Back to Africa
Dar es Salaam
Eindelijk weer terug in Afrika. Het is alweer twee jaar terug dat ik Tunesië bezocht en een jaar daarvoor Zuidelijk Afrika. Tanzania staat voor de komende weken op het programma. Het land van de beroemde ontdekkingsreizigers Stanley en Livingstone, Burton en Speke. Maar ook het land van Sinbad de Zeeman. Veel te ontdekken valt er niet meer en ook de wildparken staan niet hoog op mijn verlanglijst. Het land is een oase van rust in het roerige Afrika. Het wordt bewoond door zo’n 120 stammen waarbij er geen een groot genoeg is om de andere te overheersen, daar ligt een van de redenen van de betrekkelijk rust. Zakkenrollers schijnen het grootste probleem te zijn. Ik ga het zien en meemaken de komende weken. Handen dan maar in de zakken.

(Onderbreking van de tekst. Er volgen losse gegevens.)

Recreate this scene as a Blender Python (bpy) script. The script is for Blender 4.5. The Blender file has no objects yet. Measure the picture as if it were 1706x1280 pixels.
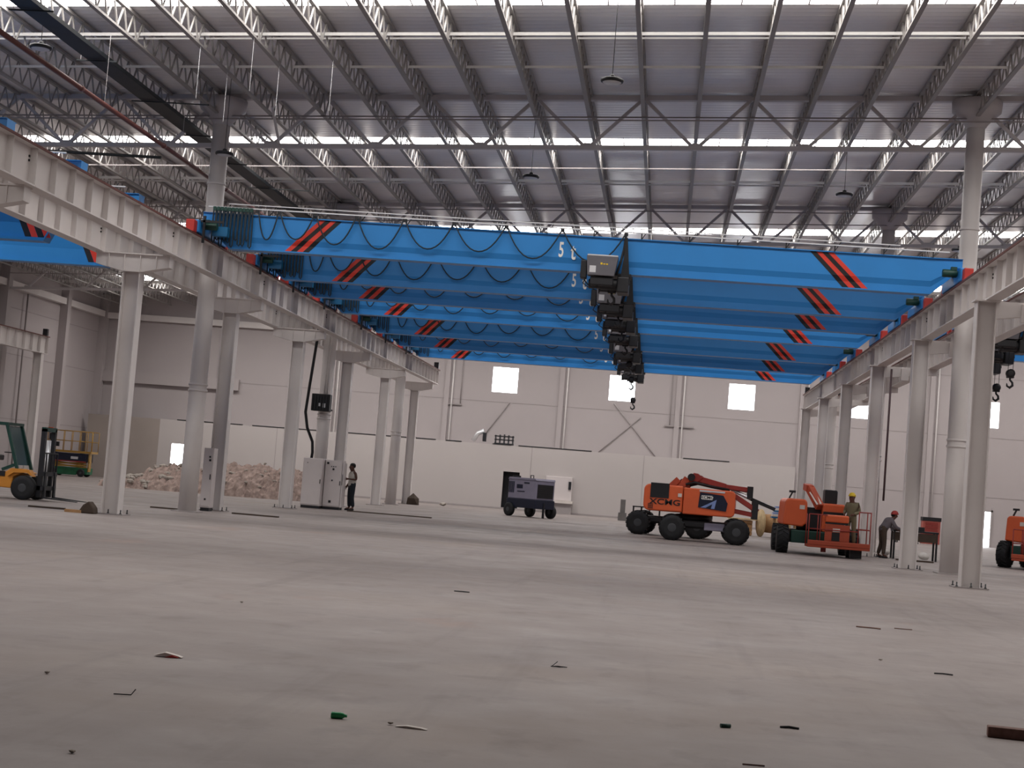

Onbedoeld kwam ik in Dar es Salaam terecht. Ik wilde uitstappen in Kilimanjaro maar door de verhoogde waakzaamheid, gezien de toestand in de wereld van de laatste dagen, kreeg de Stationmaster daar geen toestemming voor. Ik kon direct die vliegtuigtrap weer op. Ach dan maar meteen de hoofdstad. Een plan is maar een plan en dit was wel meteen Afrika. Erg laat kwam ik in mijn hotel, in het vliegtuig geboekt, aan. Even naar de bar op het dakterras leek mij een goed idee. Er speelde een bandje zonder publiek en het uitzicht was geweldig. Een biertje mocht van mijn innerlijke zelf en ik liet het smaken. Het hotel heette vanzelfsprekend Kilimanjaro en was van de Hyatt dus schone lakens verzekerd. Dat er allerlei hele mooie Afrikaanse dames kwamen vragen of ze bij mij mochten slapen paste niet zo bij die vijf sterren maar ik respecteer overal de plaatselijke gebruiken. Toen ik de lift naar beneden naar mijn kamer nam glipte er eentje met mij in de lift en wilde mij haar kwaliteiten tonen. Gelukkig hoefde ik maar één verdieping naar beneden. Ik viel om van de slaap.
De volgende ochtend besloot ik er een dagje Dar aan vast te plakken. Het leek mij wel de moeite waard wat ik las in mijn reisgidsen. Ik had een slome start en daarna een lange wandeling en een taxirit naar nergens, gewoon om de stad te proeven. Geen toeristische parel maar een ruim opgezette, tikkeltje saaie stad met mensen in alle kleuren van de menselijke kleurenwaaier. Op straat werd ik om de honderd meter heel vriendelijk aangesproken door jonge mannen die de vriendelijkheid zelf waren. Hallo, hoe gaat, waar kom je vandaan? Oh, Nederland, ja dat ken ik goed door van Gogh, ben zelf ook kunstenaar. Ze hadden allemaal hetzelfde verhaal en jammer genoeg was ik nog niet toe aan een schilderij. In de stad heette heel veel Kilimanjaro, van autohuur tot tankstation, sportschool tot reisbureau, snackbar en fietsenmaker. Toch is het van hier nog een roteind naar die berg.
Het was zo weer avond. Maar nog een keer naar de rooftop bar waar het nu erg druk was. Zaterdag vandaag en de mooie dames hebben blijkbaar een vrije avond. Alleen maar stelletjes, grote groepen en een dezelfde band die nu over succes niet te klagen had. Voordat het leuk dreigde te worden mijn bed opgezocht. Ik hoef niets dus de dag maar laat laten beginnen en toen pas actief geworden. Het regende. Ontbijten, wandelen, lunchen, naar de airport voor mijn vlucht naar Arusha.
Do I have to check in this bag? No Sir, you are the only one flying today, Sir, We don’t have a stop in Zanzibar either! But why is it than that it takes more than two hours? Because it is a very very small plane, Sir! Hij heet Muanza en checked mij in. De piloot heet Manuel, komt uit Chile en vliegt nu hier van hot naar her in niet eens zo’n klein vliegmachien. De stewardess hebben ze afgebeld. Muanza vertegenwoordigd het grondpersoneel, hij brengt de bagage (een tas van mij plus een doosje wijn), geeft de piloot een teken van vertrek en zwaait mij uit.
Als we even in de lucht hangen wijst de piloot naar beneden en zegt Elephants! Ik zie niets dan oerwoud met wat rivieren, maar knik voor het gemak maar ja. Zie liever straks de Kilimanjaro maar ben bang dat het te bewolkt is.
En ja hoor, alleen een streepje Kili.